Perintah itu teramat berat
bagi Nabi Ibrahim. Ayah mana yang tega menyembelih putranya sendiri. Seorang
ayah atau Ibu lebih rela kehilangan nyawanya sendiri ketimbangan anaknya. Yang lebih memilukan lagi, penyembelihan itu
dilakukan oleh tangannya sendiri. Sebagaimana ucapan Nabi Ibrahim as. “anni
adzbahuka”, yang artinya “aku menyembelihmu”. Namun
Ismail dengan penuh kesabaran
mengukuhkan jiwa ayahandanya dengan mengatakan:
يَا أَبَتِ افْعَلْ مَا تُؤْمَرُ
سَتَجِدُنِي إِنْ شَاءَ اللَّهُ مِنَ الصَّابِرِينَ
Wahai
Ayahanda, lakukanlah apa yang diperintahkan kepadamu, Insya Allah engkau akan
mendapatiku termasuk orang-orang yang sabar” (TQS. ash-Shaffat: 102)
Cinta
dan ketundukkan pada perintah Allah menjadikan keluarga mulia ini tetap teguh
dalam ketaatan. Bahkan ketika Syaitan
menggoda keluarga teladan ini mereka mengusir dan melemparinya dengan batu.

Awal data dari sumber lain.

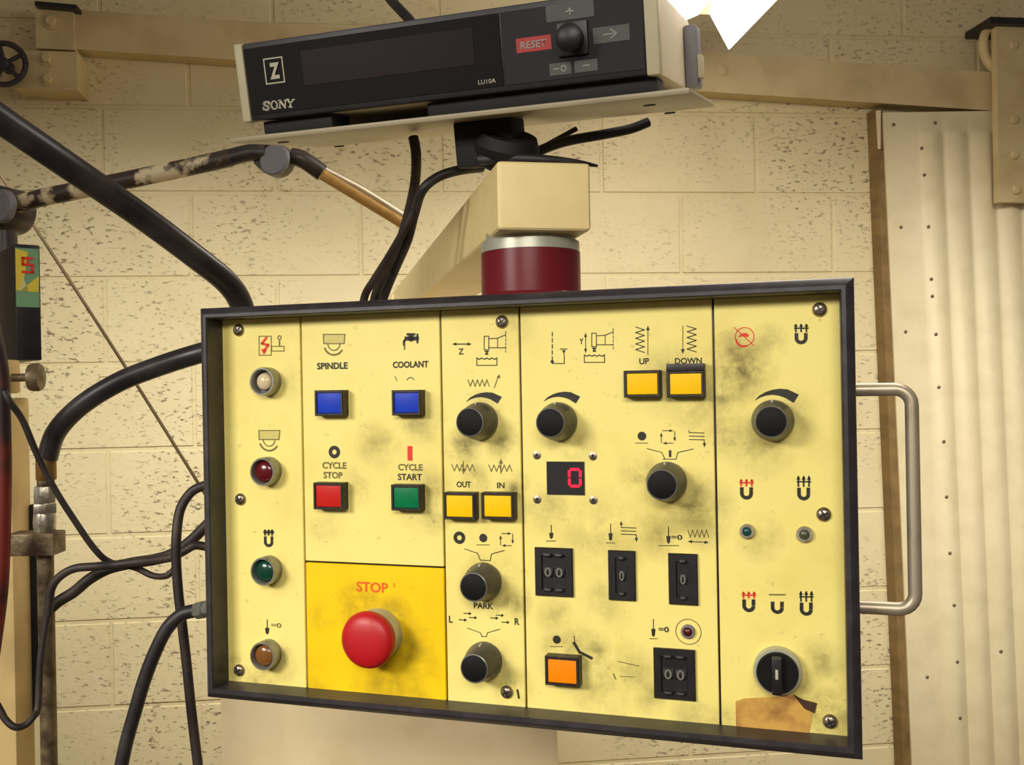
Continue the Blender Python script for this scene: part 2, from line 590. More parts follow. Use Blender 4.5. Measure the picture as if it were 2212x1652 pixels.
# ribbed sheet panel on the right with its timber edge
shp = thing('ribbed_panel', 'tall cream corrugated sheet panel leaning at the right edge of the photo', 'panel', WALL)
TOP_L = Vector(wp(1908, 243, 0.05)); BOT_L = Vector(wp(1970, 1652, 0.05))
dn = (BOT_L - TOP_L).normalized(); ac = Vector((-dn.y, dn.x))
if ac.x < 0:
    ac = -ac
H = 1.66
prof = [(0.0, 0.0), (0.086, 0.0)]
pitch = 0.067
for r_ in range(9):
    x0 = 0.086 + pitch * r_
    for t in range(1, 13):
        s_ = t / 12
        prof.append((x0 + pitch * s_, 0.013 * abs(math.sin(math.pi * s_))))
sm = MB()
rows = [0.0, 0.045, 0.06, H]
vs, fs = [], []
for j, s_ in enumerate(rows):
    for (a, d) in prof:
        amp = 0.0 if j < 2 else d
        p = TOP_L + ac * a + dn * s_
        vs.append((p.x, p.y, 0.05 + amp))
    for (a, d) in prof:
        p = TOP_L + ac * a + dn * s_
        vs.append((p.x, p.y, 0.044 + (0.0 if j < 2 else d)))
n_ = len(prof)
for j in range(len(rows) - 1):
    for k in range(n_ - 1):
        a = j * 2 * n_ + k; b = (j + 1) * 2 * n_ + k
        fs.append((a, a + 1, b + 1, b))
        fs.append((a + n_, b + n_, b + n_ + 1, a + n_ + 1))
    a = j * 2 * n_; b = (j + 1) * 2 * n_
    fs.append((a, b, b + n_, a + n_))
sm.add(vs, fs)
sm.build('sheet', M['sheet'], shp, smooth=50)
tm = MB()
tq = [TOP_L + ac * -0.018 + dn * -0.012, TOP_L + ac * 0.003 + dn * -0.012, TOP_L + ac * 0.003 + dn * H, TOP_L + ac * -0.020 + dn * H]
tm.prism([(p.x, p.y) for p in tq][::-1], 0.0, 0.043)
tm.build('timber_edge', M['timber'], shp, smooth=0, label='brown weathered timber edge')
tq = [TOP_L + ac * -0.016 + dn * -0.006, TOP_L + ac * -0.005 + dn * -0.006, TOP_L + ac * -0.010 + dn * 0.09, TOP_L + ac * -0.015 + dn * 0.09]
MB().prism([(p.x, p.y) for p in tq][::-1], 0.04, 0.048).build('flashing', M['sheet'], shp, smooth=0)
scr = None
for (x, y) in ((1932, 268), (1991, 320), (1996, 378), (2004, 490), (2010, 603), (2012, 640), (2019, 722), (1948, 490), (1958, 716), (2025, 836),
               (2035, 953), (2041, 1072), (2048, 1193), (2057, 1305), (2064, 1427), (2005, 1463), (2159, 1405), (2070, 1548), (2022, 264)):
    u, v = wp(x, y, 0.055)
    rel = (Vector((u, v)) - TOP_L)
    s_ = ((rel.dot(ac) - 0.086) / pitch) % 1.0
    zr = 0.0495 + (0.013 * abs(math.sin(math.pi * s_)) if rel.dot(ac) > 0.086 and rel.dot(dn) > 0.06 else 0.0)
    if scr is None:
        scr = MB().lathe([(0.0042, 0), (0.0042, 0.002), (0.002, 0.0035)], (0, 0, 0), 10).build('rivet', M['pipe'], shp, loc=(u, v, zr))
        o = scr
    else:
        o = scr.copy(); COL.objects.link(o); o.location = (u, v, zr)

bp2 = thing('bracket', 'riveted cream end plate in the upper right corner beside the beam', 'bracket', WALL)
wall_quad(MB(), [(2152, 52), (2262, 56), (2275, 438), (2158, 436)], 0.068, 0.09).build('plate', M['beam'], bp2, smooth=0)
wall_quad(MB(), [(2140, 36), (2262, 40), (2262, 54), (2140, 50)], 0.0, 0.11).build('top_lip', M['black'], bp2, smooth=0, label='dark top lip')
for (x, y) in ((2190, 98), (2191, 258), (2191, 335), (2195, 411)):
    u, v = wp(x, y, 0.09)
    MB().lathe([(0.011, 0), (0.011, 0.003), (0.007, 0.006)], (u, v, 0.09), 16).build('rivet', M['beam'], bp2)
cp = MB()
cp.tube([(*wp(x, y, 0.06), 0.06) for x, y in ((2150, 46), (2128, 72), (2124, 105), (2134, 135), (2152, 152))], 0.011, 12)
cp.build('bent_strap', M['beam'], bp2)

# ---------------------------------------------------------------- control panel
PY = math.radians(17.986)
PU = Vector((math.cos(PY), -math.sin(PY), 0)); PV = Vector((0, 0, 1)); PW = Vector((-math.sin(PY), -math.cos(PY), 0))
PANEL = frame(Vector((-0.0130, 0.6679, 1.45 - 0.0873)), PU, PV, PW)
PLATE_W = -0.0158                                     # face of the yellow plates behind the frame lip
HW, HH = 0.235, 0.148


def pp(px, py, w=None):
    return on_plane(PANEL, px, py, PLATE_W if w is None else w)


panel = thing('control_panel', 'yellow machine control panel with knobs and buttons in a black frame', 'control panel', PANEL)


def rect_ring(hw, hh, profile):
    mb = MB(); vs, fs = [], []
    n = len(profile)
    for sx, sy in ((-1, -1), (1, -1), (1, 1), (-1, 1)):
        for s, w in profile:
            vs.append((sx * (hw - s), sy * (hh - s), w))
    for c in range(4):
        c2 = (c + 1) % 4
        for k in range(n):
            k2 = (k + 1) % n
            fs.append((c * n + k, c2 * n + k, c2 * n + k2, c * n + k2))
    return mb.add(vs, fs)


rect_ring(HW, HH, [(0, -0.03), (0, -0.0012), (0.0006, 0.0002), (0.0040, 0.0034), (0.0050, 0.0040), (0.0074, 0.0040), (0.0082, 0.0030),
                   (0.0086, -0.016), (0.0086, -0.03)]).build('frame', M['black_frame'], panel, smooth=25)
MB().box((0, 0, -0.068), (2 * HW - 0.012, 2 * HH - 0.012, 0.096), 0.006).build('enclosure', M['enclosure'], panel)

U = [-HW + 0.006, pp(656, 1085)[0], pp(958, 1090)[0], pp(1129, 1095)[0], pp(1548, 1110)[0], HW - 0.006]
VB, VT = -HH + 0.006, HH - 0.006
V_STOP = pp(800, 1219)[1]
grime = [(905, 900, 75, .6), (820, 960, 70, .5), (915, 1075, 90, .6), (770, 1050, 55, .5), (1000, 965, 55, .8), (1085, 955, 55, .75),
         (1040, 895, 60, .6), (1060, 1260, 85, .75), (1110, 1300, 50, .8), (1105, 1480, 60, .6), (1060, 1430, 65, .55),
         (1110, 1050, 45, .8), (1030, 1030, 50, .55), (1240, 960, 60, .55), (1300, 1150, 120, .4), (1180, 1100, 70, .45), (1440, 820, 90, .5),
         (1600, 790, 85, 1.0), (1560, 850, 60, .9), (1660, 740, 45, .6), (1570, 940, 60, .65), (1640, 960, 80, .55), (1700, 900, 70, .45),
         (1500, 1100, 95, .7), (1385, 1030, 60, .6), (1430, 1150, 70, .55), (1240, 1420, 95, .75), (1300, 1480, 90, .5), (1290, 1400, 40, .8),
         (1360, 1450, 70, .5), (1400, 1500, 50, .5), (1200, 1330, 55, .5), (600, 1430, 60, .6), (560, 1470, 60, .7), (600, 1240, 60, .4),
         (620, 830, 55, .3), (1700, 1480, 80, .75), (1790, 1540, 70, .8), (1770, 1430, 60, .5), (1500, 880, 60, .5), (1550, 1560, 60, .5), (1500, 1540, 60, .5),
         (1300, 1300, 80, .35), (930, 1110, 60, .6), (700, 1130, 60, .35), (1110, 700, 60, .35), (1640, 1160, 60, .4), (515, 1440, 40, .8)]
sc0 = 1 / 3150.0
blobs = [(*pp(x, y), r * sc0, a) for (x, y, r, a) in grime]
M['plate'] = legend_material('cream_yellow_legend_plate', (248, 233, 140), (246, 227, 128), blobs)
sblobs = [(*pp(x, y), r * sc0, a) for (x, y, r, a) in [(775, 1310, 75, .7), (850, 1330, 60, .7), (870, 1400, 90, .65), (830, 1470, 90, .55), (900, 1440, 70, .45),
                                                       (700, 1330, 50, .35), (910, 1500, 60, .4), (680, 1470, 60, .3)]]
M['stop_plate'] = legend_material('strong_yellow_stop_plate', (250, 212, 12), (246, 204, 8), sblobs)

GAP = 0.0007
plates = {}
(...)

Bagi jama’ah haji, melempar jumroh adalah simbol perlawanan abadi terhadap
syaitan, sang musuh abadi.
Drama ketundukkan dan
kesabaran Ayah dan anak ini tergambar dalam dialog berikut:
“Wahai ayahku ikatlah tubuhku agar aku tidak meronta.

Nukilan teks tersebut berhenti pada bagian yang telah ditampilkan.